Ein Land, zwei Gründe für Antisemitismus
Heute hat Frankreich Experten zufolge mit Antisemitismus aus zwei Richtungen zu kämpfen. Zum einen breche er sich Bahn bei den muslimischen, aus arabischen und afrikanischen Ländern stammenden Einwanderern der zweiten Generation. Zum anderen kämen alte antisemitische Feindbilder auch im Rahmen der regierungskritischen Gelbwesten-Proteste wieder zum Vorschein.
Erst am vergangenen Wochenende war der Philosoph Alain Finkielkraut am Rande von Protesten der Gelbwesten beschimpft worden. Vulgäre antisemitische Ausfälle richten sich aber auch immer wieder gegen Präsident Macron, einen früheren Banker des Hauses Rothschild. "Diese Leute haben nur auf einen Anlass gewartet", sagt Rabbi Michel Serfaty. "Es waren die Gelbwesten, die ihnen den Impuls verschafften, ihrem antisemitischen Gedankengut freien Lauf zu lassen."
Auch Jean Petaux, Politikwissenschaftler an der Sciences-Po von Bordeaux, macht die Gelbwesten mitverantwortlich für die Zunahme von Hassdelikten – insbesondere im Internet, aus dem die Bewegung ihre Stärke zieht. "Sie haben sich nie deutlich vom Antisemitismus distanziert," sagt Petaux, "und haben deshalb eine klare Mitschuld für das jetzige politische Klima."
Andere Experten äußern sich vorsichtiger und weisen darauf hin, dass die Zahl antisemitischer Vorfälle bereits vor dem Auftauchen der Gelbwesten- Bewegung angestiegen war. Eine klare Verantwortung ist auch deshalb schwer zu ziehen, weil es in Frankreich eine Informationssperre zu offiziellen Statistiken gibt, die aufgrund ethnischer oder religiöser Zugehörigkeiten verübt wurden, sagt der bekannte französische Rechtsextremismusforscher Jean-Yves Camus. "Der traditionelle französische Antisemitismus ist immer noch alltäglich, aber die schwersten anti-jüdischen Angriffe wurden nicht von der extremen Rechten verübt, sondern von Menschen mit Migrationshintergrund."
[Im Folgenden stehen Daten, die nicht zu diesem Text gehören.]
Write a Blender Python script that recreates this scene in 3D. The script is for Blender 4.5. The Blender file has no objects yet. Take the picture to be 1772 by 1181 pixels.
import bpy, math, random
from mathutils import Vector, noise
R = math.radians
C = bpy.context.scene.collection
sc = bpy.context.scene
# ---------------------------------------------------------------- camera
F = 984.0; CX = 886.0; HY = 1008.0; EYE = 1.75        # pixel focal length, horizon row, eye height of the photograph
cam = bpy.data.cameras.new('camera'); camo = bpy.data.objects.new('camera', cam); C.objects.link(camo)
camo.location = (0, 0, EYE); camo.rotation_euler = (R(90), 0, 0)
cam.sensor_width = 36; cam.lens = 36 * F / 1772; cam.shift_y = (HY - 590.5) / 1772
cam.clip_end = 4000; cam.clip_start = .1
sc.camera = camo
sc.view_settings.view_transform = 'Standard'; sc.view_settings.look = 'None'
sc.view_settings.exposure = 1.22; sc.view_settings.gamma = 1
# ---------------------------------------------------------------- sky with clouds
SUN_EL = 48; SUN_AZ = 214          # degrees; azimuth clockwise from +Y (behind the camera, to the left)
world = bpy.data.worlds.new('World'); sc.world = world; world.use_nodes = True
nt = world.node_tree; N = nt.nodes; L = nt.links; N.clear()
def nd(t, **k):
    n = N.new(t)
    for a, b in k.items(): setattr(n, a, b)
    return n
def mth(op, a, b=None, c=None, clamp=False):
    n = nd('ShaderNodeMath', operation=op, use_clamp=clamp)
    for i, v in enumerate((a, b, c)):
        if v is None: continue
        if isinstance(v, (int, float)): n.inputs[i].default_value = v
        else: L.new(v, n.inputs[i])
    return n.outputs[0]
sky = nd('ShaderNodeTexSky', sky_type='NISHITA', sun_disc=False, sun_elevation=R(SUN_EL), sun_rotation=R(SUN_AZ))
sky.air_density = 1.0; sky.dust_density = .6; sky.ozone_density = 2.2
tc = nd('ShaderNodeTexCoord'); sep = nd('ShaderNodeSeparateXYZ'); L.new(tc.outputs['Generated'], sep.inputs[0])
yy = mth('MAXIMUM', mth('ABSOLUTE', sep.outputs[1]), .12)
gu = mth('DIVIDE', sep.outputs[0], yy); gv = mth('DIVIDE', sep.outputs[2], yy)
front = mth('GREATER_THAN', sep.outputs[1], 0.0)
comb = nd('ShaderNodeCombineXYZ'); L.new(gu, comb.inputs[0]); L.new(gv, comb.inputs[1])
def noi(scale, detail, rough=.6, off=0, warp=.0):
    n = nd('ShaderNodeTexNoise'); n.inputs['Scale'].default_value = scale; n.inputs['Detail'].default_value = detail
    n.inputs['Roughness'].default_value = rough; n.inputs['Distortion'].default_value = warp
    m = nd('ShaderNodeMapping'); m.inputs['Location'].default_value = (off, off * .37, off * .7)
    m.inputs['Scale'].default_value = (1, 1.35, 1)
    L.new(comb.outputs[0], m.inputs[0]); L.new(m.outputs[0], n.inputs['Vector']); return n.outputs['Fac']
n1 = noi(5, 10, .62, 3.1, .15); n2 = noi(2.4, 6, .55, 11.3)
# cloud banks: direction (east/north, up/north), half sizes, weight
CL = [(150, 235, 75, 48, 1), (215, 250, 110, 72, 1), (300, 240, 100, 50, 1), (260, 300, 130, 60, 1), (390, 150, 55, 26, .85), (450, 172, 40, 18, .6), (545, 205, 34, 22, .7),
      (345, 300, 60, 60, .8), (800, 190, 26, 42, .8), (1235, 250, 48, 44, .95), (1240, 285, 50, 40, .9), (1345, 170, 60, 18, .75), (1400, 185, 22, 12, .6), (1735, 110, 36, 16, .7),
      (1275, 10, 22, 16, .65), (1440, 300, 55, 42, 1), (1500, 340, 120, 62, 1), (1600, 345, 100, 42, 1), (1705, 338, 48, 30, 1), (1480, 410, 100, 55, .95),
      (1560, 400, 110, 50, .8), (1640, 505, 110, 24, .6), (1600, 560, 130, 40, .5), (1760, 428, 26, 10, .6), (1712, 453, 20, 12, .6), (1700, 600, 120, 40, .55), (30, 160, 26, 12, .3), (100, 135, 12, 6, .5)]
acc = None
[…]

Auf der Suche nach Auswegen
Das Wiederaufflammen antisemitischer Gewalt besorgt viele auf der Gedenkveranstaltung für Ilan Halimi. Sie diskutieren über mögliche Auswege aus der Situation. "Ich bin hier, um meinen Protest zu zeigen, um zu zeigen, dass wir Juden immer noch hier sind", sagt der 19-jährige Jules Laloum, der, mit einer blauen Kippa auf dem Kopf, gerade eine Kerze neben Halimis Portrait anzündet. Für ihn müsse vor allem der Hass in den sozialen Netzwerken stärker bekämpft werden. " Aber das ist ein sehr schweres Unterfangen."
Rabbi Serfaty kämpft schon seit Jahren gegen den Antisemitismus in der Gesellschaft – auf der Straße, wo er gezielt in soziale Brennpunkte mit hohem Einwandereranteil geht und dabei auch von muslimischen Freiwilligen unterstützt wird. Aber auch er gibt zu, dass seine Arbeit oft mühsam und frustrierend ist.
Vor kurzem sprach er mit einer Religionslehrerin, deren Schüler extrem ausfällig reagierten, als sie das Judentum zur Sprache brachte. "Sie war völlig ratlos, was sie machen sollte, denn solch einen Abgrund an Unkenntnis und Vorurteilen hatte sie noch nie erlebt", erzählt Serfaty. "Wir müssen unsere nächste Generation zu respektvollen, toleranten Bürgern erziehen, die ganz Frankreich lieben. Vorurteile dürfen in unserer Gesellschaft keinen Platz haben."